Gregory endorses O’Donovan’s christocentric vision in contrast to ecclesiocentric ones. The problem is that O’Donovan, at least in his magisterial work of political theology, The Desire of the Nations,[58] places significantly more emphasis on the church than Gregory’s civic liberalism can countenance.
Certainly, for O’Donovan, Christian political theology must not be reduced to ecclesiology; but it certainly requires a central place for the church.[59] Consider these quotes:
Political theology has an ecclesiological mode, which takes the church seriously as a society and shows how the rule of God is realised there.[60]

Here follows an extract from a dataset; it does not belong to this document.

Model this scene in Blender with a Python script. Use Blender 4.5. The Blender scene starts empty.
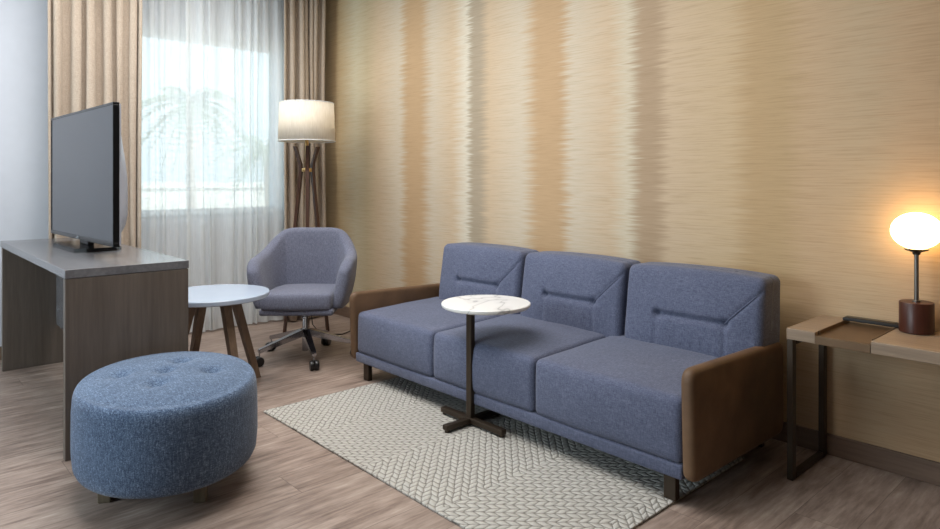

The kingly rule of Christ is God’s own rule exercised over the whole world. It is visible in the life of the church . . . .[61]
A theological account of how this world is ruled, then, must proceed from and through an account of the church.[62]
The church does not philosophise about a future world; it demonstrates the working of the coming Kingdom within this one.[63]
The triumph of Christ over the kingdoms of this world must be displayed in a culture that “responds to the proclamatory presence of the church in its midst.”[64]
This entails, at least in part, the state facilitating the mission of the church.[65] Though O’Donovan has no naïve nostalgia for a return to any particular manifestations of Christendom, he does offer a (qualified) theological endorsement of the underlying principle of Christendom. He argues that Christendom lamentably ends when people “no longer think that the rulers of the earth owe service to the rule of Christ;”[66] when the state denies that it should offer deliberate assistance to the church’s mission.
Gregory also relies heavily upon Karl Barth to round out his Augustinian liberalism. But, though influenced in many ways by Barth, O’Donovan is no ally here. O’Donovan famously begins the epilogue to his magisterial work with a rebuttal of Barth’s radical distinction between the church and the polis of God which descends from heaven to earth. This move is assessed by O’Donovan as a failure to acknowledge the political character of the church itself.[67] The church, says O’Donovan, is the promise of the city. “If [it] . . . has as its eternal goal, the goal of its pilgrimage, the disclosure of the church as city, it has as its intermediate goal, the goal of the mission of its mission, the discovery of the city’s secret destiny through the prism of the church.”[68] This is a rebuttal to Barth, and certainly discordant with Gregory’s aversion to the “ecclesial turn” in political theology.
So my assessment is that Gregory’s Augustinian liberalism deserves two, but not three, cheers as a political-theological guide to contemporary conservatism in America. In terms of the political significance of the church, Gregory’s project could use a little more O’Donovan and a little less Markus. At least if Gregory, and those who invoke him, wishes to remain Augustinian.